Como os interesses organizados em torno do Estado dilatado, ineficaz e ineficiente retardam o avanço de reformas estruturais que poderiam impulsionar a produtividade, não há grande esperança com relação ao crescimento de longo prazo, como se pode inferir das projeções consensuais.
Sendo assim, os surtos de relativo otimismo ocorrem quando a conjuntura permite empurrar os inevitáveis e dolorosos ajustes por mais tempo, mantendo-se a estabilidade mesmo que aos trancos e barrancos, tendo em vista a bomba relógio fiscal. Nessas fases de otimismo, prevalece o conformismo até que uma gota d’água (às vezes inocente) entorna o caldo. Não se pode dizer, por exemplo, que a revisão das metas fiscais tenha sido algo totalmente inesperado. As mudanças também não foram relevantes em si. O problema é obviamente o conjunto da obra.
Explicitou-se com o anúncio o que já era sabido por todos. A falta de compromisso fiscal e o norte “desenvolvimentista” se tornaram conhecimento comum e, na esteira da depreciação do ministro da fazenda como fiador da temperança, o real e o país também se desvalorizaram.
Além do câmbio, outros termômetros acusam a deterioração do cenário econômico como, por exemplo, taxas de juros e expectativas de inflação de longo prazo. Não é uma sangria desatada. Os movimentos são relativamente contidos porque o ambiente internacional, ainda que envolto por incertezas, segue favorável e, de resto, prevalece a crença de que diante do abismo o Brasil encontra meios para empurrar a conta e a crise para frente – e antes da inflação criar raízes, o país cresce mais.
O dólar encontra-se caro por motivos externos e está encarecendo por motivos domésticos.
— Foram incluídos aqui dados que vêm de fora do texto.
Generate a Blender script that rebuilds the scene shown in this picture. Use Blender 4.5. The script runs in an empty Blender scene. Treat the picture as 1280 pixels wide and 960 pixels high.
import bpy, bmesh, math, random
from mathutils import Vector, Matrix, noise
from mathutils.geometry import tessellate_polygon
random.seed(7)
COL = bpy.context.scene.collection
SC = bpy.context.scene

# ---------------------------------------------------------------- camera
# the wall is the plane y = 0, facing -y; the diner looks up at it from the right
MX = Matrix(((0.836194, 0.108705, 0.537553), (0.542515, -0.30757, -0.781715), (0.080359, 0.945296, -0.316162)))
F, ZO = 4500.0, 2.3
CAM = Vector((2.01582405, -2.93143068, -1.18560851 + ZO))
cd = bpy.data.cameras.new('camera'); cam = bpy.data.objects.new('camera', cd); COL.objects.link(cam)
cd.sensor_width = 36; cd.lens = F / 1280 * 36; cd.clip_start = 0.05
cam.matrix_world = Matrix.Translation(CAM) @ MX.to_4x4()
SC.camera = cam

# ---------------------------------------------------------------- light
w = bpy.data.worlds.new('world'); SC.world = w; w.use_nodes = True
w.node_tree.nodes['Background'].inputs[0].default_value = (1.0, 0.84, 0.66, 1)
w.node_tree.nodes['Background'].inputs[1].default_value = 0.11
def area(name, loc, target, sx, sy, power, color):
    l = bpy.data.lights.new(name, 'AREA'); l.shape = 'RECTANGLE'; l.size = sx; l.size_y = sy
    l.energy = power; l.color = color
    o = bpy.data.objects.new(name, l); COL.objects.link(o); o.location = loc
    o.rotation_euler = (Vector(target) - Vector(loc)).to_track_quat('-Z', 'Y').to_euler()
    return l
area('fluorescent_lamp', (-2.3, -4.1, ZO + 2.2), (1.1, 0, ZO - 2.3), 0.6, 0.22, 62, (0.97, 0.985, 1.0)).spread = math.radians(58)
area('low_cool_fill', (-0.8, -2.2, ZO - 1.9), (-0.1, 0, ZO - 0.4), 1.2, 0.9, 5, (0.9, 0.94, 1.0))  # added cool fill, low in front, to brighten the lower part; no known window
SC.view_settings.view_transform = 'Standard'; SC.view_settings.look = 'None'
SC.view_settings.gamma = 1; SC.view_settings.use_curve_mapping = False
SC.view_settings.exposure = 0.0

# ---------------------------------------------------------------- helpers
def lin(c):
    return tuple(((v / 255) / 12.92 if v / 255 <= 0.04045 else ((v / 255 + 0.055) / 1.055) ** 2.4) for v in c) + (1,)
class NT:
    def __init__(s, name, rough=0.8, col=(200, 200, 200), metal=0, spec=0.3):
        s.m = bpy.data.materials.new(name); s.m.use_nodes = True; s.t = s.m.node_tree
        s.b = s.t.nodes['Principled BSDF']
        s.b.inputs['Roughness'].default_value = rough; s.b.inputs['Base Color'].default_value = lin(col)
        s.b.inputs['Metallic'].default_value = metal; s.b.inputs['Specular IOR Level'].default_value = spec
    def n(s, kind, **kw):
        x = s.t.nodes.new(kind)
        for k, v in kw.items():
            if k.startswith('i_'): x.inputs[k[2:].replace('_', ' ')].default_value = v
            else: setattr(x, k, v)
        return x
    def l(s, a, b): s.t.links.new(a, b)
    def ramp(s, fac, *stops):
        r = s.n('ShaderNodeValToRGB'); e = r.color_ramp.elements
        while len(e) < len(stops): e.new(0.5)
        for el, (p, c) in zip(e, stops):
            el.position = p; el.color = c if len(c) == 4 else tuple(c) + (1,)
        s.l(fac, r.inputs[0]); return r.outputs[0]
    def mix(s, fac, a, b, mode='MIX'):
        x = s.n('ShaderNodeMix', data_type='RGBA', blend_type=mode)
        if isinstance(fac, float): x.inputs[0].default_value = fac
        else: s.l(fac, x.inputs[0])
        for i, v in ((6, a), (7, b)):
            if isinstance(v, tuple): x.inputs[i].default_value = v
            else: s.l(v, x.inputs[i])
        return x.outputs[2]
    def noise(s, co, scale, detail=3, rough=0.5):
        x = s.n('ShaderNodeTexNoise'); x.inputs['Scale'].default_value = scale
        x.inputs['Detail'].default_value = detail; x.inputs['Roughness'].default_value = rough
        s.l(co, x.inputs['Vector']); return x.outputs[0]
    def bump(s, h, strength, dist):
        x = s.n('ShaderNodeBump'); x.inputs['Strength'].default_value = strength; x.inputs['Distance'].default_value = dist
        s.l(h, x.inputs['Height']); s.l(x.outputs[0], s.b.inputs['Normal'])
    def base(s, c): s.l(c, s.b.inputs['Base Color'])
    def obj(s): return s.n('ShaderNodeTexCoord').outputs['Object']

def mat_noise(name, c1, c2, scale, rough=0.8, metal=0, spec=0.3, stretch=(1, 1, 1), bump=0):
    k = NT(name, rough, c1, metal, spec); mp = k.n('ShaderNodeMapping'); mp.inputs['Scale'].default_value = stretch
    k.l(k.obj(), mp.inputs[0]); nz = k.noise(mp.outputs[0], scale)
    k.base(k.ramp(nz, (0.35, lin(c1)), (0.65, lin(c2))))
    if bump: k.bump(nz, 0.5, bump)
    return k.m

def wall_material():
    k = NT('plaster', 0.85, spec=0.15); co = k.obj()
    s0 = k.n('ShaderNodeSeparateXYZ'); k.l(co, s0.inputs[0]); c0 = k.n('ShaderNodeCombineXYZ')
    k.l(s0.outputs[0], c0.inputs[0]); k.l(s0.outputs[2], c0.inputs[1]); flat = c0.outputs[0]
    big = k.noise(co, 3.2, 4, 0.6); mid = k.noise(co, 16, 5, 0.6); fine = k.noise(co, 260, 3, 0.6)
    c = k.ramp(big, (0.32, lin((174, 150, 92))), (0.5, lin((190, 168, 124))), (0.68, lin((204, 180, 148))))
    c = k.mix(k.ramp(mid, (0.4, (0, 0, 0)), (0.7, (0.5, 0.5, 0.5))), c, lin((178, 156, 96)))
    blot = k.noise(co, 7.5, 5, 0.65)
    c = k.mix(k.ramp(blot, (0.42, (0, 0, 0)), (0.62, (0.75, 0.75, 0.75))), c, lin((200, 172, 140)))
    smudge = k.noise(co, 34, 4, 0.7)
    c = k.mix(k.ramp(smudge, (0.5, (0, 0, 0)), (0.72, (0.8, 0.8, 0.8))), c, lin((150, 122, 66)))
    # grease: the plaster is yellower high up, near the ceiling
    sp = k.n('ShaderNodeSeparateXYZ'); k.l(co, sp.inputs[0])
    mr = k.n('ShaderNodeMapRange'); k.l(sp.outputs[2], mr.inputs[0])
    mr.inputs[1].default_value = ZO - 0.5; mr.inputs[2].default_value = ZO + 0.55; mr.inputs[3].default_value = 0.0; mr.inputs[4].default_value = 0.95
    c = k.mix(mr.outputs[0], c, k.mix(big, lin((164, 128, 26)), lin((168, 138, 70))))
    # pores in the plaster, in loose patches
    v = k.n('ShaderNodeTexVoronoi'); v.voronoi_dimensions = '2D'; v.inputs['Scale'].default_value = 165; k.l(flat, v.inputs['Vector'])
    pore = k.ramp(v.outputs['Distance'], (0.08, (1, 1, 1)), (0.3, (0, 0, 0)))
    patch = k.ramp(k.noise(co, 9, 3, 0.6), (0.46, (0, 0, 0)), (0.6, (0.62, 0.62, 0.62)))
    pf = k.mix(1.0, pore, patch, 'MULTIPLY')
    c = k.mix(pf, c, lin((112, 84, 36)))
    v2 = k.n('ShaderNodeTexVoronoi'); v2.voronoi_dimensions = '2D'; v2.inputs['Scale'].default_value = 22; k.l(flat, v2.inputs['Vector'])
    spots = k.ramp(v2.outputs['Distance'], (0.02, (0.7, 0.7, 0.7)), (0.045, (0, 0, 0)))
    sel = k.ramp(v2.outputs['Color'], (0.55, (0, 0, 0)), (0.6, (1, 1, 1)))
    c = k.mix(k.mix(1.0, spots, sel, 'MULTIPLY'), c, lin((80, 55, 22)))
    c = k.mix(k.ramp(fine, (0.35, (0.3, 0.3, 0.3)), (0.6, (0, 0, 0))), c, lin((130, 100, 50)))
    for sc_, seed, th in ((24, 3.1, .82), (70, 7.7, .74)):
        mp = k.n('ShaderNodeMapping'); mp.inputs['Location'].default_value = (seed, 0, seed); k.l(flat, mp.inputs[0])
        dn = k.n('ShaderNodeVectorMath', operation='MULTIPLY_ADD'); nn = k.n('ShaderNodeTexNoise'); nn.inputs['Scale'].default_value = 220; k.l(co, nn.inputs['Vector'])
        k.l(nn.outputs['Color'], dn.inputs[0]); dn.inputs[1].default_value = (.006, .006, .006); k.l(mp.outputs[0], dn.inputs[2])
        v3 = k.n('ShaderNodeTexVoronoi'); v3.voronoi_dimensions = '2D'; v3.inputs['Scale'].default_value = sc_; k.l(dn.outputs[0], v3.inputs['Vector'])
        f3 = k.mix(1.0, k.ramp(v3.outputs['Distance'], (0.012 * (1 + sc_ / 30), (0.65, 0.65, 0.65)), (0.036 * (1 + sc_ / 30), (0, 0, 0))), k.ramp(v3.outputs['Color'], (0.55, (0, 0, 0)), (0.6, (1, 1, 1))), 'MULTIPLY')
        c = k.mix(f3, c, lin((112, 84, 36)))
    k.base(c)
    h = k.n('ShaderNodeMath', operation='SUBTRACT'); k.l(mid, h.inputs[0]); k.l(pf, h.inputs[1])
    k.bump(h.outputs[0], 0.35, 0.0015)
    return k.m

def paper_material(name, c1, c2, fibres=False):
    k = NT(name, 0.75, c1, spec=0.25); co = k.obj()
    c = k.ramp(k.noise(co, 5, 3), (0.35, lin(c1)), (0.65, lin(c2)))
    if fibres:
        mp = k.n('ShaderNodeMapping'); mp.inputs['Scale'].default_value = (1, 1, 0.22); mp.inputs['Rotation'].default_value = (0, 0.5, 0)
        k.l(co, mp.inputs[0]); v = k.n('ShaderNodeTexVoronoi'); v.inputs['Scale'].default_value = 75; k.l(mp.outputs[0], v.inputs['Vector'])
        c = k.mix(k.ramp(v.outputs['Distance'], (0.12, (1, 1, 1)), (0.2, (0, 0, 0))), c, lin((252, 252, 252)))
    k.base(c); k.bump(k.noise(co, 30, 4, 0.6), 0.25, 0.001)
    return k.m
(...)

Como não parece haver razão para esperar mudanças expressivas na orientação “desenvolvimentista” da política econômica doméstica, o cenário nos próximos meses dependerá mais do que virá do ambiente internacional, especificamente dos rumos da política monetária americana.
O lado cheio do copo é dado pela expectativa de que o dólar começará a se enfraquecer contra a maioria das moedas quando (e se) a inflação der trégua nos EUA. Se for assim, haverá uma âncora externa que sustentará a estabilidade doméstica, gerando mais um surto de otimismo complacente no Brasil.
O lado vazio está no fato de que o cenário de retorno à normalidade do dólar evidentemente não é certo. Se não houver um “pouso suave” da economia americana, a onda de aversão ao risco pegará o Brasil enfraquecido. Aí sim veremos o dólar caro para valer.